いちいちそういう脂っこいシーンが挟まれない、というのは、やはり今回のテーマ「ニッポン対ゴジラ」を地で行くものでありました。思い切った映画作りに感謝です。



 ゴジラの描写に文句は何一つありません。
今作のゴジラは僕の望んだゴジラそのものです。
僕にとって、ゴジラ映画のゴジラ


「こりゃ、手に負えなさそうだ」


と、思わせてくれるかどうかが大事です。
残念ながら、2014ゴジラは端々に、


「……手に負えそうじゃん」


と、思わされました。というか、完全に、思わせてました。イケメンでした。メッチャ粗暴に見えて、メッチャ人類寄りの行動してました。踏み潰す以外で人殺さないし。最終的に「怪獣王は救世主か?!」言ってましたもんね。ハリウッド版ゴジラ
アレは完全に、少女マンガのノリです。「アンタ……ゴジラ、だっけ?見なおしたよ、結構…優しいとこあんじゃん」みたいな。

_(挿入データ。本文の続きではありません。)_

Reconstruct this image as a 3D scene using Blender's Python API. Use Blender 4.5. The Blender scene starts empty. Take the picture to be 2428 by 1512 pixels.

 今作のゴジラは、観れば分かります。絶対に分かり合えない。
従来ゴジラの生態に「とある設定」が加えられていたおかげで、一層「話の通じなさ」が増しました。素晴らしい改良だったと思います。


 都市破壊も、完璧でしたね。
最高のミニチュア破壊+庵野ビーム。失禁モノです。最高のごちそうです。本当に美しいビル破壊でした。分かっていらっしゃる。やはりゴジラ映画といえば、主演:ゴジラ、助演:高層ビル、友情出演:一瞬映り込む架空の企業の看板です。
 今回は郊外→都心の描かれ方がスゴく良かったなあ。
昭和の名残のある、平屋建てや2階建て日本家屋の街・蒲田や鎌倉から、徐々に無機質な高層ビル群に突入してくるところとか。多摩川を境にした日本の描かれ方が非常に「分かりる」。まさに電車から見る東京都市圏のイメージにドンピシャ。
ぜひぜひ、海外にも売り込んでほしいなと思います。日本の風景、風俗、日本人の特性がつぶさに描かれた秀作という意味でも。


 まったく、抜かりのない映画でした。
 僕は文句なしの100点です。


 ところで、某山梨県の某所での初日・ラス2の回。
僕となずさんの隣で見ていて、帰り際にぼそっと、


「何これ、結局エヴァじゃん」


 と呟いたお兄さん方2名。
あなた方に言いたい。


僕はあなた方を責めない。無知は罪じゃない。


トップをねらえ!っていう、面白いアニメがあるから、それ観て出直して来なさい。